When Director Phil Champain took over the leadership of the organisation in 2015, he further cemented this focus on working with diverse communities not just on dialogue but on social action. Recent years have seen F&BF expand its reach and remit, establishing a presence in more parts of the country. We have also developed the organisation’s voice by getting more involved in research, doing consultancy for local authorities, and shaping the wider societal discussions about social integration and inclusion.

Beyond the regional reach, we have diversified the ways we engage people through expanding our community work, starting up awards schemes, and running exciting events like the annual Interfaith Fun Run. All ways of continuing to bring interfaith to even more people ‘where they are’.

All these changes meant that the organisation’s external identity needed a rethink and a refresh, and in 2018 we finally launched our new name and brand – The Faith & Belief Forum. Developing the new brand identity was a long and complicated process involving stakeholders inside and outside the organisation. It is perhaps the most challenging project I have led in my career so far but also the most satisfying. In some ways the F&BF brand feels like the culmination of the process of change that began around the time I joined the organisation. The brand finally reflects what the organisation always aspired to be – fully inclusive of all backgrounds and welcoming of all aspects of identity. I’m proud to have been involved in making that happen.

As a communications professional, F&BF has been a veritable goldmine of exciting stories and engaging content. The organisation really is open to trying anything and everything to create spaces and opportunities that bring people together across difference, and we have worked in lots of different contexts and locations. The sheer diversity of F&BF’s projects over the years has given me opportunities to work on initiatives ranging from roundtables and teacher trainings to art exhibitions and awards ceremonies. I have posted social media updates from local schools as well as international conferences. I leave with a wealth of experience of developing communications strategies relating not only to faith and belief but to education, leadership, community cohesion, arts, and even sports.

From its inception, F&BF has been animated by the recognition that social cohesion and unity is essential to a healthy society. If divisions between people from different faiths, beliefs and cultures remain unaddressed, this has serious consequences not just in terms of the growth of prejudice and hate, it also makes it harder for us to address societal issues together. When our energy and time is spent worrying and arguing about groups and individuals who are seen as ‘other’, we have little left to spend on the pressing issues facing our society.

The core insight of interfaith work is that most of these worries and tensions go away when you bring people together and enable them to better understand each other and work together. Once you meet the ‘other’ face-to-face and have a chance to get to know them, it turns out many of our concerns were imaginary and based on oversimplified stereotypes.

I believe that most hate is downstream from fear. Most people don’t start out hating others because they are malicious in some fundamental way. It’s usually because they feel threatened by the other and develop negative attitudes to defend themselves and their way of life. Put simply, people fear what they don’t understand. That fear, if left unchecked, can easily turn to hate. It is very important, therefore, to work to reduce people’s anxieties about groups they’re not familiar with.

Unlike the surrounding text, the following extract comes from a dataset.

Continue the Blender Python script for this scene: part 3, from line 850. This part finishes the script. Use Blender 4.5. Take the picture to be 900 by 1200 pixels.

In my experience, when you bring people together through effective interfaith work, three things basically happen:

  1. We discover that the other is not quite as different as we thought. Though we may come from different cultures or countries, we find that we also have a lot in common. Partly because we might discover that we have shared interests and values, but more importantly because we share in a universal human experience of living with hope, fear, love, loss and so on. The other is humanised, and we see how, though different, we are fundamentally similar.
  2. However, that doesn’t mean that we are ‘all the same’. Differences between faiths and cultures, as well as individual beliefs and values, are genuinely real. But through effective interfaith engagement these differences are gradually seen less as something threatening and more as something to be valued and explored. We begin to see how differences can add value both to our own experience and to our wider society by providing different and insightful ways of approaching life.
  3. This still doesn’t mean that all differences simply become a source of delight. Real, hard disagreements can remain. There are fundamentally different beliefs, values, and ways of life that interfaith engagement doesn’t magically dissolve into a harmonious feeling of togetherness. Nor should it. But by building better relationships and trust between people, we can find ways to disagree that are less destructive. We can see the other as our neighbour, as a fellow human being, rather than as an enemy. We can viscerally disagree without dehumanising each other.

This ability to disagree without dehumanising the other is vital in our current situation. The human tendency to scapegoat and assign blame for society’s ills on specific groups or individuals may be part of our nature, which is why it’s so important to challenge it whenever it occurs. Most societal problems are complex and can certainly not be reduced to the bad intentions or beliefs of some particular group of people. Interfaith work is one very powerful antidote to such thinking, which enables us not only to break down these oversimplified prejudices, but also to build relationships to challenge the real causes of social issues together.

Incidentally, I believe those of us who work for unity and acceptance of differences in society can fall prey to the same error by blaming any tensions on ‘intolerant people’ holding back progress. This, too, is a scapegoating way of thinking that puts the blame on a monolithically bad ‘other’ rather than seriously engaging with the causes and complexities underlying issues. If we became even better at ‘meeting people where they are’ and addressing their concerns and anxieties we might find that we become more effective agents of unity, inclusion, and understanding.

And with those words, I’m signing off. After well over a decade in interfaith the time has come for me to move on to another important cause. But if the events of the last few years have taught us anything, it should be obvious that interfaith work remains essential to a healthy society.

Every year since I joined the organisation, we have said the same thing, and every year it remains true: Interfaith work is needed now more than ever.

I encourage everyone to get involved with F&BF. The future belongs to people of all beliefs, and we need you to help make that future a reality.